When f and {w_i} are fixed, each sparse code s_i is updated by solving a Lasso‑type problem: min_{s_i} ‖x_i – D s_i‖_2^2 + α‖s_i‖1 + γ∑{j: i∈N_j} (f_i – w_j^T s_i)^2. This can be efficiently solved with the feature‑sign search algorithm. The dictionary D is then updated in the usual manner (e.g., K‑SVD style) by minimizing the reconstruction error while keeping the sparsity pattern fixed. The alternating updates are repeated until convergence, typically within a few dozen iterations.
Experiments on six benchmark datasets (including image and text collections) evaluate nearest‑neighbor retrieval performance using precision@k and MAP. The joint method consistently outperforms baselines that perform sparse coding followed by separate ranking learning, achieving 5–12 % higher accuracy. Moreover, the method shows reduced sensitivity to the choice of k‑NN graph parameters, indicating robustness. Runtime analysis reveals that, aside from the initial graph construction, the iterative optimization incurs comparable computational cost to standard sparse‑coding procedures.
The authors acknowledge limitations: the need to tune γ, β, δ and the neighborhood size k for each dataset, the overhead of building the k‑NN graph for very large corpora, and the reliance on linear local predictors which may not capture highly nonlinear relationships. Future work is suggested in three directions: (i) online or incremental graph updates for streaming data; (ii) integration with deep neural networks to learn nonlinear embeddings and codes jointly with ranking; and (iii) automatic hyper‑parameter selection mechanisms.
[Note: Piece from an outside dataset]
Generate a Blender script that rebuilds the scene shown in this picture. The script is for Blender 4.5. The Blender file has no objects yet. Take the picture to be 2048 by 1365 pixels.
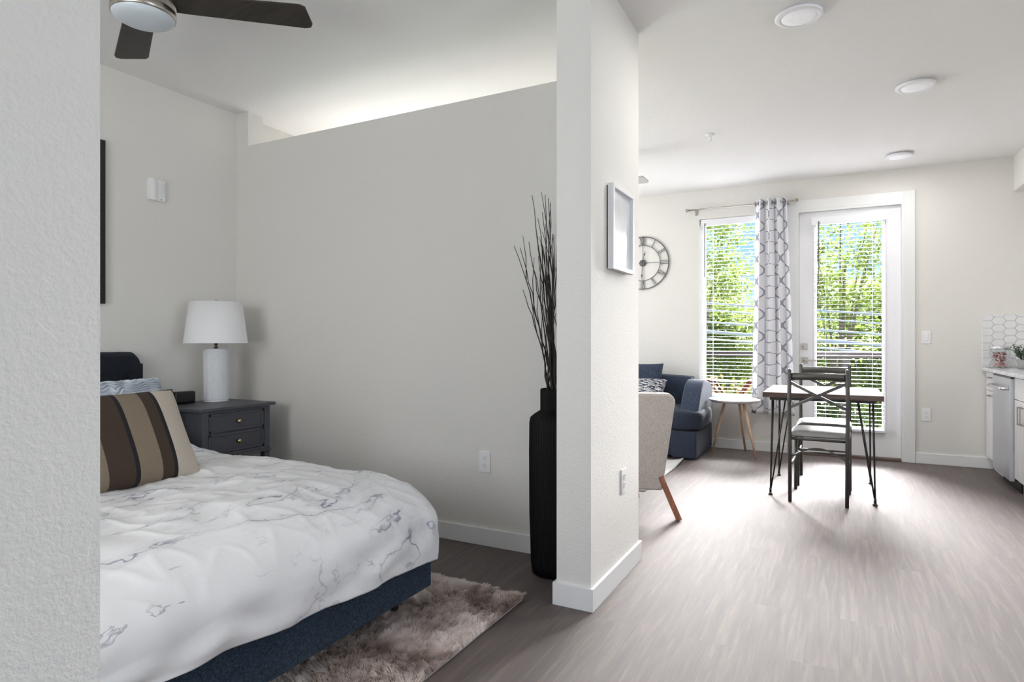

In summary, this work establishes a principled connection between sparse representation learning and ranking‑score estimation, formulates a unified objective that leverages local manifold structure, and demonstrates empirically that jointly optimizing both leads to superior retrieval performance. It opens a promising research avenue for integrating representation learning and ranking in a single, mutually reinforcing framework.